Her position was finalised in July last year, following previous principal Wendy Ashley-Cooper’s retirement.

“I had visited the school a couple of times, and fell in love with it the moment I arrived. There’s a feeling in the air here; it’s a really nurturing and positive environment. And I guess that was something that really appealed to me. I’m very passionate about girls’ education,” Kim says.

“The tagline of the Glennie School is ‘All She Can Be’, and I just love that. That’s exactly what girls’ education is all about. It’s about touching on every aspect; intellectual, physical, spiritual, emotional, and cultural.”

Kim relocated from Brisbane for the role; she was previously the Deputy Principal at St Margaret’s Anglican Girls’ School.

“I’m qualified in maths, geography, physics and chemistry, but I’ve generally been a maths teacher all along.

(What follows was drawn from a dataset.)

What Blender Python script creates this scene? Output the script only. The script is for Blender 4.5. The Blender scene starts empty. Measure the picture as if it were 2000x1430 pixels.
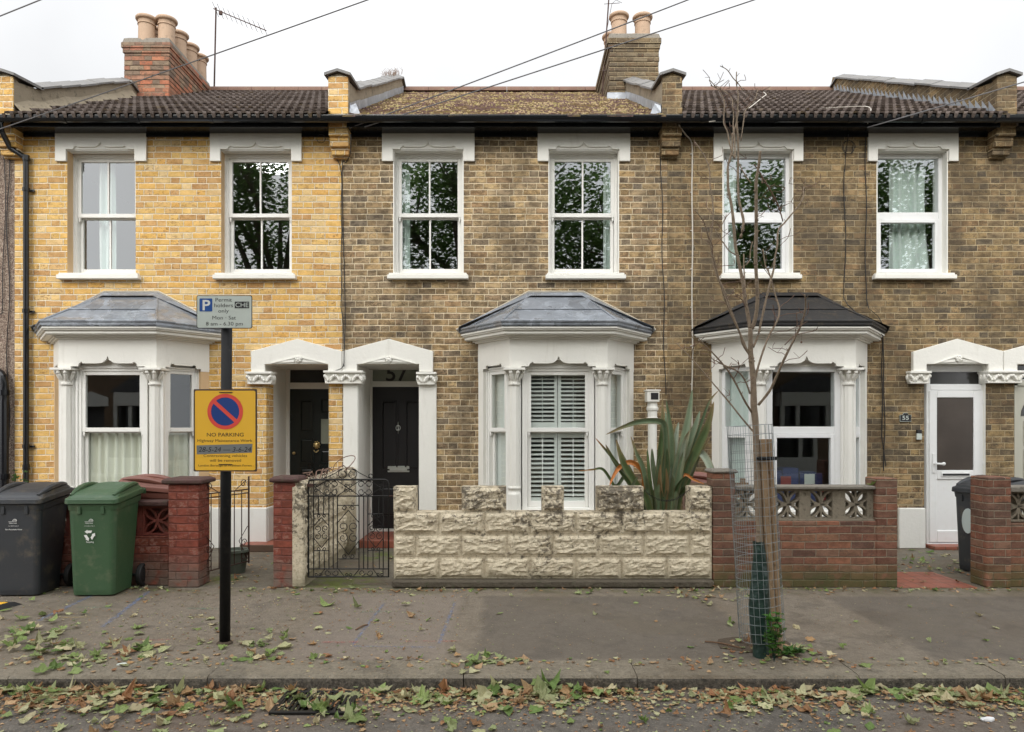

I’m originally from South Africa, and we’ve been in Brisbane for the last 11 years.

When we moved to Australia we moved directly to Brisbane, and I worked at Brisbane Girls Grammar School for five years, where I was a Maths teacher and a head of house. I went from there to Assistant Principal of Student Wellbeing at Lourdes Hill College, also in Brisbane. And after three years I transferred to St Margaret’s, and I was there for three years, as well.”

Besides boasting an impressive educational history, Kim’s evident passion for girls’ education shines as she describes her key principles in teaching. Her first is instilling a ‘growth mindset’ in students; inspiring and encouraging them to believe that their talents and abilities are not fixed.

“So instead of having a mindset where you think, ‘Well, this is how intelligent I am, this is my IQ, and this is how good I am at something’, I believe in encouraging that you can develop anything with practice and perseverance. It does take hard work, and sometimes girls believe that if they’ve got to put in an effort, it means they’re not that clever, but that’s obviously not the case. If they say, ‘I can’t do it’, I always say, ‘Add ‘yet’ onto the end of that sentence. I can’t do it yet,’” Kim explains.

She also emphasises the importance of developing deep and critical thinkers; providing students with skills that they can transfer into any context.

“You would have read and maybe written about how most of the jobs that we’re in now won’t exist in 20 years’ time, and we’re preparing students for jobs that don’t exist. And of course, that’s true,” she says.

“But we still need to make sure the girls have got the skills to take on any job, whether it exists or not, so that they can really use the content and the knowledge as a vehicle to develop those abilities.”

As a principal, Kim believes it’s most important to be a positive role model, and to listen to the entire school community.

“Be prepared to take risks, if things don’t work out, show them how you learn and develop from that, and inspire the school as a whole to live by the values of the school, so that they’re not just things we talk about, they’re things that we live and breathe,” she states.

“And also, listen to ideas, from students, from staff, and let them run from those ideas, see where it takes them. I believe the only way a school can run successfully is to be a connected and thriving environment.”